To Ceasar What Belongs to Ceasar


Is God’s power opposed to political power? What is the relationship between these powers? Today’s readings shed some light on this mystery.

God’s power is superior to any human power. Cyrus’s power comes from God (cf. Isaiah 45:1, 4-6) as does every authority on earth. Nobody could obtain human power without God’s allowing it. Some people use God’s given power in the wrong way, but God does not punish all of them in this life.

God’s power is not opposed to the right use of human power. Jesus does not oppose Ceasar regarding taxes (cf. Matthew 22:15-21). Ceasar has a certain right over the material goods of his subjects. God, however, has an absolute right to our faith and love. If Ceasar ever asked us something against our faith and our love, we would not give it to him, because Ceasar is not more than God. Ceasar could send us to jail until death, but God can punish us and Ceasar after death and forever. In those cases, we must obey God rather than human beings.

Even in cases in which political power persecutes Christians, God’s power can be manifested in two ways, as St. Paul says (cf. 1 Thessalonians 1:1-5b), two ways in which God’s power is seen as superior to any human power. Firstly, the miracles God works through Christians testify that nothing in nature can oppose the power of God. Secondly, the witness of the martyrs, whose faith overcomes every bodily torment, testifies that no human power can overcome the love of God poured out into the hearts of His faithful. In other words, the miraculous healings, which still nowadays happen, testify God’s absolute power over nature; whereas the witness of martyrs, to the point of shedding their blood, testifies that God’s love can make a human being stronger than any human power of coercion.

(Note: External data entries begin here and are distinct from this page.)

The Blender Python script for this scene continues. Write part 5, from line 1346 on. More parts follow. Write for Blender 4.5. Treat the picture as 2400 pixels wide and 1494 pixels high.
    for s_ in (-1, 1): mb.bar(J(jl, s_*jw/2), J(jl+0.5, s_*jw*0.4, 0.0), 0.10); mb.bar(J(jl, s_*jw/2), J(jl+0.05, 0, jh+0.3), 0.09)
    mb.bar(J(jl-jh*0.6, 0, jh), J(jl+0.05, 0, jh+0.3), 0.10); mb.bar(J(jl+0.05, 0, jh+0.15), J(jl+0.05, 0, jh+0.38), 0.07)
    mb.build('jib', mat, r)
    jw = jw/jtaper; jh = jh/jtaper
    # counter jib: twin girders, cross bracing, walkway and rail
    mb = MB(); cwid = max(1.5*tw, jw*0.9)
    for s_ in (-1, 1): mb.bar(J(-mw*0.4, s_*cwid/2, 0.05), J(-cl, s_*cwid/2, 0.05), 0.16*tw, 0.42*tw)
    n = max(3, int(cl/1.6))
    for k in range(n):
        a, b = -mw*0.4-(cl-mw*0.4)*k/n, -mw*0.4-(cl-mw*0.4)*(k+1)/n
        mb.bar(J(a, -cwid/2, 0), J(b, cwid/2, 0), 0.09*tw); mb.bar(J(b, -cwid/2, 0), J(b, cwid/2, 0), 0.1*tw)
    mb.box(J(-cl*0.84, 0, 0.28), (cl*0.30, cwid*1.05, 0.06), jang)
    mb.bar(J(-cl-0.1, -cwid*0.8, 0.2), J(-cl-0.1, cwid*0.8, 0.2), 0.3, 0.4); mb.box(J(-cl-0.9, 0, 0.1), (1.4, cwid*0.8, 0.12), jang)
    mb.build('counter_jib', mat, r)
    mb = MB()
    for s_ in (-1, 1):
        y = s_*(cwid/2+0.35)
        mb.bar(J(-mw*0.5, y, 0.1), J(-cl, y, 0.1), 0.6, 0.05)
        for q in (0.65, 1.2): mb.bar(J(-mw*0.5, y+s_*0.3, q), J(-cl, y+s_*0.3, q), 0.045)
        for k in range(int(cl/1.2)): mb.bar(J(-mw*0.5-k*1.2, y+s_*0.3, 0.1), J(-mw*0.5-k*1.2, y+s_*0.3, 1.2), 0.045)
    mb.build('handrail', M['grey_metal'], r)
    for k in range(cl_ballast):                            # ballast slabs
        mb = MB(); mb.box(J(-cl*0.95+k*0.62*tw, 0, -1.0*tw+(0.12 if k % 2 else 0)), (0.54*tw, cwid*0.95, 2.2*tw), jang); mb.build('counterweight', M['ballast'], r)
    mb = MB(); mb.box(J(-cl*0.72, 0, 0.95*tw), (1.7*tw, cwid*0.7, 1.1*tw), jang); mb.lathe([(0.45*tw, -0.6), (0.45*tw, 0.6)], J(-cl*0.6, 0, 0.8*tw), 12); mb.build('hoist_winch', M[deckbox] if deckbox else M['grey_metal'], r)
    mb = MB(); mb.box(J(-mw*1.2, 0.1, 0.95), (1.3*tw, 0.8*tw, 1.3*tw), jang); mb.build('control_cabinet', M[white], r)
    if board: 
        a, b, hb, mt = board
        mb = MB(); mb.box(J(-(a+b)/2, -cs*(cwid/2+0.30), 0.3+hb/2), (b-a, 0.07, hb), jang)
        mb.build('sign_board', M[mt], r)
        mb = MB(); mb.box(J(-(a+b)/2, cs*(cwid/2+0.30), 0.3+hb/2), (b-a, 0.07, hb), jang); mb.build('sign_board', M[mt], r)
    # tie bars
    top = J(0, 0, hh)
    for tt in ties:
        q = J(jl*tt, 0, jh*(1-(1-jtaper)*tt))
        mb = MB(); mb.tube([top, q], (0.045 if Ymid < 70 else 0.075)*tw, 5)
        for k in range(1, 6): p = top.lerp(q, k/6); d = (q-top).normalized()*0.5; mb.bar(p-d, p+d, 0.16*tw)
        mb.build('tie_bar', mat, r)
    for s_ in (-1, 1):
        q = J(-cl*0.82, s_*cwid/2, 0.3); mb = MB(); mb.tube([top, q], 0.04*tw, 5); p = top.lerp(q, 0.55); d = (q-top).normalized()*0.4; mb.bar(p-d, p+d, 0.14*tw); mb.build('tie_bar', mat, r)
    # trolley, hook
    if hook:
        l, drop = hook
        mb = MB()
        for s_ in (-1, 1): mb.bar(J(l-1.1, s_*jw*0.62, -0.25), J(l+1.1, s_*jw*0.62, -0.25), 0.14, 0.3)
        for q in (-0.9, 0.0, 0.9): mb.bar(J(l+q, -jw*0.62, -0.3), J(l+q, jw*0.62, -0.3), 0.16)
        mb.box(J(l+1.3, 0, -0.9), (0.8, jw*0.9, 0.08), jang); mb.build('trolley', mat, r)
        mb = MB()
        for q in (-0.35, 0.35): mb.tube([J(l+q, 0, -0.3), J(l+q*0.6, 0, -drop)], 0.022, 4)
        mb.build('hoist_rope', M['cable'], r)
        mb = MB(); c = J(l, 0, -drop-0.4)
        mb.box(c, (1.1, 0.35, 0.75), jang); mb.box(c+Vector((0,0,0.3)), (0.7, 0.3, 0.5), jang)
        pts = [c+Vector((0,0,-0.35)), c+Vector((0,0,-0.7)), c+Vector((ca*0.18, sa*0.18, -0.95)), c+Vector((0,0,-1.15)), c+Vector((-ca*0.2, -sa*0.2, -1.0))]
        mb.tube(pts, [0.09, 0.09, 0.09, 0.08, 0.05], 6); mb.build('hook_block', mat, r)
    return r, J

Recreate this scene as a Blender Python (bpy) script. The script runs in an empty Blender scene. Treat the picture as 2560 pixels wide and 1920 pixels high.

Christians must respect human power in the legitimate exercise of its autonomy: Christians obey civil law. God’s authority is absolute, and therefore superior to human authority. God’s authority, on principle, is not opposed to human authority: God loves what he has created, including human authority. Human authority, however, may go out of boundaries and oppose God’s authority sometimes. When this happens, human power is not promoting the common good. What common good can come from opposing the Author of all good?